Earlier, it was not possible to establish the repeat time of quakes based on historical records alone.
"The trench displays evidence of two large surface rupture quakes during the past 650 years, subsequent to 1294 AD and 1423 AD, and possibly another at around 260 AD causing large ruptures," Kumar said.
The first two quakes resulted in ground displacement of about five metres and 3-4 metres respectively, which is comparable to the displacements observed in the Chi-Chi earthquake, measuring 7.6 on the Richter Scale, that rocked Taiwan on September 20, 1999. The impact of the third was still larger, he said.
"Our results clearly show that very large surface rupturing quakes have and will continue to occur along this densely populated corridor adjacent to the HFT," according to Kumar, who said the impact would be devastating keeping in view the shaking amplification potential in the region.
The BMF was studied because expressions of fault scarps (sedimental slopes caused by quakes) are very clear and unambiguous and it lies close to one of those plate-boundary faults worldwide where paleo-seismic investigation is possible as most other areas are beneath the sea, the scientists said.
The findings also indicate that major historical quakes were initiated at a point beneath the MCT and propagated southward along the HFT, they write.
The ongoing collision of the Indian plate with Eurasia has resulted in four major quakes along the HFT in the last 100 years.

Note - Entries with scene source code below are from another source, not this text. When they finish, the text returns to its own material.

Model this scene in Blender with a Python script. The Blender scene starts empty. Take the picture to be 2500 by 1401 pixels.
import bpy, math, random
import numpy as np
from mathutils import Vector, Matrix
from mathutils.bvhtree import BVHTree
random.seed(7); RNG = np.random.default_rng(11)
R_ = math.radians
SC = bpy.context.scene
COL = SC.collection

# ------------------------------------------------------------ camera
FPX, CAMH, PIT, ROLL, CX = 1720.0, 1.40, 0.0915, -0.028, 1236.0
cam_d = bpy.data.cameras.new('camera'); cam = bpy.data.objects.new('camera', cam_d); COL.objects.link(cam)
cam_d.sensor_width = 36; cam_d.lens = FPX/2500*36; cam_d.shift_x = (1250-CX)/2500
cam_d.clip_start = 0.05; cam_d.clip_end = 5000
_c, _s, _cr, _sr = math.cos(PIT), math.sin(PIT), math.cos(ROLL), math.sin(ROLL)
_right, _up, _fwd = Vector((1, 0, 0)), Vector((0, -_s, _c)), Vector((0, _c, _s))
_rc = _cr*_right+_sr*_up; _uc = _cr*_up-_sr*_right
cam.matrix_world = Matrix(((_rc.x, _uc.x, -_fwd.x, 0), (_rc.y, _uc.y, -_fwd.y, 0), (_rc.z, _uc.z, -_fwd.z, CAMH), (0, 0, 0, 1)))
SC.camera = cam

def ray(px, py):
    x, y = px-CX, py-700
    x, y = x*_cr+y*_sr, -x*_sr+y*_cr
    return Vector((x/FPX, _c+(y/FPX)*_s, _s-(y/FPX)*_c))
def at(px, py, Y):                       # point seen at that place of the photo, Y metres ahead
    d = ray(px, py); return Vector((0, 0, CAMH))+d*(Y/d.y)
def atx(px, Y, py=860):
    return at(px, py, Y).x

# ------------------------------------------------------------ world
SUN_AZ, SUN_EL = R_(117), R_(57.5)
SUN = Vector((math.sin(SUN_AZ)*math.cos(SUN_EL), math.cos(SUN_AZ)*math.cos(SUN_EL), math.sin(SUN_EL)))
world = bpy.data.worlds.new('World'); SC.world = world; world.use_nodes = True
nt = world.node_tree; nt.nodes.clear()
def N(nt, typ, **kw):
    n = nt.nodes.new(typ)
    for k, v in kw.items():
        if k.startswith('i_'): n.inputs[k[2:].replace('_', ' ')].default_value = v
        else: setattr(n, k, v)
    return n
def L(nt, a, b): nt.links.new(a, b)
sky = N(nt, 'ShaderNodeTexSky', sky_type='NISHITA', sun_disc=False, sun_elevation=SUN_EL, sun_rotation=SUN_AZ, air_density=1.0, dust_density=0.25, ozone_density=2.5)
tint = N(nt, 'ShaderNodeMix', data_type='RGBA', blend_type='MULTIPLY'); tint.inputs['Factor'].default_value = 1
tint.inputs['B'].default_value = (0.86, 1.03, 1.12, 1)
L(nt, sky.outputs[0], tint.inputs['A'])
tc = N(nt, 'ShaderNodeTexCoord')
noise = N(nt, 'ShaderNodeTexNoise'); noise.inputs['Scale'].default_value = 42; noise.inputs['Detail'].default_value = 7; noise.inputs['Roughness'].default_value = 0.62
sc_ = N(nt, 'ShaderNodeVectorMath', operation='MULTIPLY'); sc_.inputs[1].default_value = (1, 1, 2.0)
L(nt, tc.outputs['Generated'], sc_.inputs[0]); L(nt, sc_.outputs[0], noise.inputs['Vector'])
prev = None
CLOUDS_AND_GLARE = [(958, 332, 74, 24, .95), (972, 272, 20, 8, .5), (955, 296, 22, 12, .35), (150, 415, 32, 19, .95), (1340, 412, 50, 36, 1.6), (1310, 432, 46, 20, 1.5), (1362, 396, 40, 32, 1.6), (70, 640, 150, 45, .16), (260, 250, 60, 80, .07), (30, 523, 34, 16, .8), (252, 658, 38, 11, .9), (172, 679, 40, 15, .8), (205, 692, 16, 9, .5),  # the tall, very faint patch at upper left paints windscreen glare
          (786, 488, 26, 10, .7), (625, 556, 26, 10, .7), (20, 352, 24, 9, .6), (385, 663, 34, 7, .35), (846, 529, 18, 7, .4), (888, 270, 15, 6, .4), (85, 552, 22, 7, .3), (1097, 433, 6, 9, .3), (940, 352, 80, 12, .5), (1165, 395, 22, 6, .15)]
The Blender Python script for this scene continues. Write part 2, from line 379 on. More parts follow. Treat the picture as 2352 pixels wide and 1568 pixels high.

The last of these was the 1950 Arunachal Pradesh quake measuring 8.6. The other three occurred in Shillong (1897), Kangra (1905) and Bihar/Nepal (1934).
In January, some 20,000 people were killed and thousands rendered homeless in an earthquake that hit Gujarat.
The study endorses with fresh evidence a similar finding reported in the same journal in August this year by another Indo-American team that said the Himalayas may be hit by one or more earthquakes of high intensity in the future, threatening about 50 million people in the Indo-Gangetic plains.